Shell has decided to go ahead with construction of the world’s first Floating Liquefied Natural Gas facility. This “vessel” will process gas from offshore fields and cool it into liquefied natural gas. The FLNG facility will be immense, at 1,600 feet long and a displacement of about 600,000 tons (about six times the largest aircraft carrier). Some 260,000 tons of that displacement will be steel (as the Australian press release parochially notes, that is about five times the steel used in the Sydney Bridge). A South Korean yard will build what will be the world’s largest floating offshore facility.

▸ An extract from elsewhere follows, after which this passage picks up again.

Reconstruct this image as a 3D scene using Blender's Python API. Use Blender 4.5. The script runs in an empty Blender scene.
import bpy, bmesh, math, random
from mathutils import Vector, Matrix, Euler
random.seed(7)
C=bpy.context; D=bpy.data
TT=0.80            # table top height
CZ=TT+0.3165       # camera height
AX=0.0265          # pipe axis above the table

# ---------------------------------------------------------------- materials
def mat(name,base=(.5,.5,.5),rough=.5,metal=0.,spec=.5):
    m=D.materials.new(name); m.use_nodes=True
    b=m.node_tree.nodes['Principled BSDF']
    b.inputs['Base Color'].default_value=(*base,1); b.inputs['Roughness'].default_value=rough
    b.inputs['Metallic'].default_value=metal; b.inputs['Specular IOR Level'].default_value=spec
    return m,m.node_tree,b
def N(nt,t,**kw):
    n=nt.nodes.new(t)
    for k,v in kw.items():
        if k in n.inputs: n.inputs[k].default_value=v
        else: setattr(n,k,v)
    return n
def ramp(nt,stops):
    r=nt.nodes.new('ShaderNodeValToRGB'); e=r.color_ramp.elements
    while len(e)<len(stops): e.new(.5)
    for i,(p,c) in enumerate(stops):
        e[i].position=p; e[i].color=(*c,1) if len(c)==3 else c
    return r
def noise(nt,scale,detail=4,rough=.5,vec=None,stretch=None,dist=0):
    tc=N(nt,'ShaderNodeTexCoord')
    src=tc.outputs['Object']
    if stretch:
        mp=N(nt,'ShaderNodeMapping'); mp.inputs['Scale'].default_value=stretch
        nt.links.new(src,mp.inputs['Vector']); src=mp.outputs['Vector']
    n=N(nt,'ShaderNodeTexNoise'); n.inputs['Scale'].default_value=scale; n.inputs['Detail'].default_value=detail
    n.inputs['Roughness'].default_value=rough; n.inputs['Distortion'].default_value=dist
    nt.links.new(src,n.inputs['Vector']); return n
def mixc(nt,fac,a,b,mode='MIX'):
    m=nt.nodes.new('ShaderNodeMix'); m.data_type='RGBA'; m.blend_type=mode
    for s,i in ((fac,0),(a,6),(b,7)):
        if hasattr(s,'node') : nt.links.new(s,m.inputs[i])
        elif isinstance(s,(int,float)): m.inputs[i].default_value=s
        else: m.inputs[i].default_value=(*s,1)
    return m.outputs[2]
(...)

Nasties and Territorial Imperatives
In 2010, Somalian pirates attacked 4,185 seafarers with firearms and rocket-propelled grenades; 342 seafarers were rescued from citadels (ships’ reinforced security rooms); 1,090 seafarers were taken hostage; 516 seafarers were used as human shields; and as many as 488 seafarers were subjected to abuse or torture. Currently, more than 400 mariners are held captive along with more than twenty vessels. Piracy increases the cost of international commerce by $12 billion a year. 

Piracy Somalia style, is big business with the actual pirates getting only pennies of each ransom dollar. There is even an actual stock exchange (at Harardheere and established ‘way back in 2009) that may list more than seventy entities that sell shares in pirate activities. As one participant bragged, “We’ve made piracy a community activity.” Somalia also has five banks eager and able to launder pirate money. Perhaps international sanctions are needed to complement the busy but relatively ineffective patrols by the warships of many nations?

Odd Bits and Head Shakers
The Felicity Tenacity, carrying 23,500 tons of propane, ran a gauntlet of vessel abuse during the recent Japanese tsunami. First, it broke free and rammed into the bulker China Steel Integrity, and was then battered in turn by numerous smaller boats and tugs before it hit a jetty, which opened a gash in its side. The vessel started taking on water into the engineroom but soon ran aground. It was repeatedly freed and then trapped again as tides came and went, and that sequence damaged and bent the rudder. The ship remained at anchor for at least two weeks before its dangerous cargo was discharged and the ship could limp to a repair yard. 

NOAA’s Office of Coastal Survey now uses Twitter to keep customers abreast of critical chart corrections and new chart editions. See www.twitter.com/nauticalcharts.

In May, the bulker Double Prosperity, which departed Australia for India with 65,351 metric tons of coal, ran aground on Bacud reef that runs along Sarangani Bay in the Philippines. The ship’s captain admitted to officials that he had moved his ship closer to the mainland merely to establish solid cellphone signals.